Competitive Alternatives – What are the solutions that compete with your solution? This should take the customer’s perspective and can include things that aren’t necessarily products such as “hire an intern” or “do nothing”.

Primary Differentiation – This is different from the Key Benefit but often the Key Benefit is derived from this.

Key Benefit – This is the single biggest benefit that your target buyers get from your offering. This is the one thing you would talk to customers about if you could only talk about a single benefit.

Pivoting on Positioning Components

Now here’s where this type of positioning exercise gets interesting. If you lay it out this way you can experiment changing something in one box and then watching how it impacts the other boxes. In my experience, changing something as simple as the definition of the market you are in or the segments you are going after can result in a dramatically stronger positioning.

Here’s an example. I worked for a startup that had a database product. The key differentiator for this product was that it allowed companies to very quickly analyze a large amount of data. The result was that queries that used to take hours could be run in minutes. The target market was essentially any company with a large amount of data that needed to be analyzed.

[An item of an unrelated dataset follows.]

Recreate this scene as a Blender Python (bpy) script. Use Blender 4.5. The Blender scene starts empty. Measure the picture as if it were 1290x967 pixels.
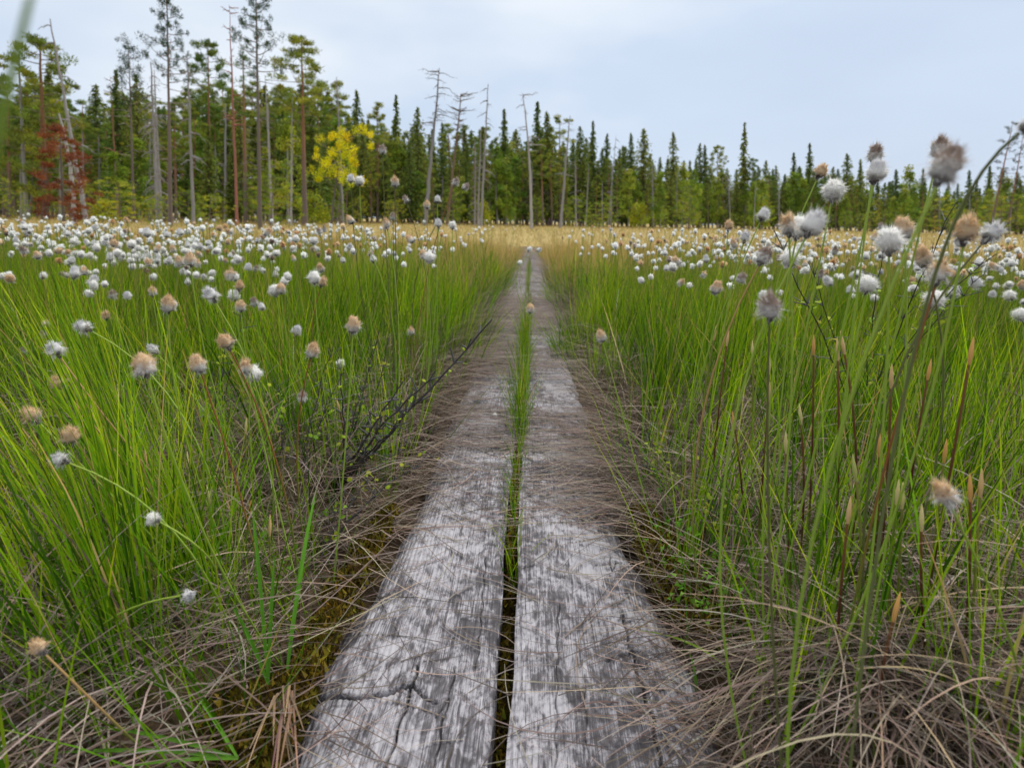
import bpy, math, random
import numpy as np
from mathutils import Matrix, Vector, Quaternion
R = math.radians
rng = np.random.default_rng(11)
random.seed(11)
S = bpy.context.scene
C = S.collection

# ------------------------------------------------------------------ camera
PW, PH = 1290.0, 967.0
LENS, SHY = 20.0, -0.0813
EYE = np.array([0.01, 0.0, 0.55])
cam = bpy.data.cameras.new("camera")
co = bpy.data.objects.new("camera", cam)
C.objects.link(co)
cam.lens = LENS
cam.sensor_width = 36.0
cam.shift_y = SHY
cam.clip_start = 0.01
cam.clip_end = 3000.0
ROT = Matrix.Rotation(R(1.85), 3, 'Z') @ Matrix.Rotation(R(90 - 8), 3, 'X') @ Matrix.Rotation(R(1.2), 3, 'Z')
co.matrix_world = Matrix.Translation(Vector(EYE)) @ ROT.to_4x4()
cam.dof.use_dof = True
cam.dof.focus_distance = 0.95
cam.dof.aperture_fstop = 6.3
S.camera = co
RN = np.array(ROT)

def ray(px, py):
    v = np.array([(px / PW - .5) * 36 / LENS, ((.5 - py / PH) * PH / PW + SHY) * 36 / LENS, -1.0])
    return RN @ v

def at(px, py, D):
    """the point seen at photo pixel (px, py) on the plane y = D"""
    d = ray(px, py)
    return EYE + d * (D / d[1])

def on_z(px, py, z=0.0):
    d = ray(px, py)
    return EYE + d * ((z - EYE[2]) / d[2])

def pix(p):
    q = RN.T @ (np.asarray(p, float) - EYE)
    return ((q[0] / -q[2]) * LENS / 36 + .5) * PW, (.5 - ((q[1] / -q[2]) * LENS / 36 - SHY) * PW / PH) * PH

# ------------------------------------------------------------------ world, sun, exposure
W = bpy.data.worlds.new("World")
S.world = W
W.use_nodes = True
nt = W.node_tree
nt.nodes.clear()
N = nt.nodes.new
lk = nt.links.new
out = N('ShaderNodeOutputWorld')
bg = N('ShaderNodeBackground')
sky = N('ShaderNodeTexSky')
sky.sky_type = 'NISHITA'
sky.sun_disc = False
SUN_EL, SUN_ROT = R(52), R(40)
sky.sun_elevation = SUN_EL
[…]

The main problem with this positioning was the market category. When we opened sales meetings with “We are a database” the prospect would immediately say “Ah, sorry, we’re an Oracle shop, we can’t bring in another database platform.” By positioning ourselves in a very established market category, we had essentially set Oracle as our competition in the minds of our prospects and had to spend the first meeting undoing the perception that we were essentially a crappy Oracle.

But we WERE a database. What else could we be? The answer came from a prospect in the end. At the end of a difficult sales call a prospect said to us “Ah! I finally get what you are!” To which I responded, “Um, like what are we?” He says “You aren’t a database at all you’re a data warehouse!”

At the time this technically didn’t seem to be true. Data Warehouses back then were defined by specific features/structures (e.g. star schemas, cubes) designed to speed up analytic queries. We were already a very fast database for analytic queries. So in terms of the value we brought to customers, we were very much a data warehouse. Better yet, by repositioning ourselves as a warehouse, we completely changed the vendors we were compared to. Our new competitors were less established and our technology was clearly different from theirs. By changing our market frame of reference, we went from weak positioning to strong positioning.

At other startups I have been part of we pivoted on the target customer by either focusing down on a smaller niche segment, by focusing on a vertical or by focusing on a different buyer (for example a line of business buyer rather than a technical buyer).

The point here is that once you have the positioning clearly laid out you can see where the weak points potentially are and then experiment to see if there is a way to position yourself more strongly in a different market or to different buyers.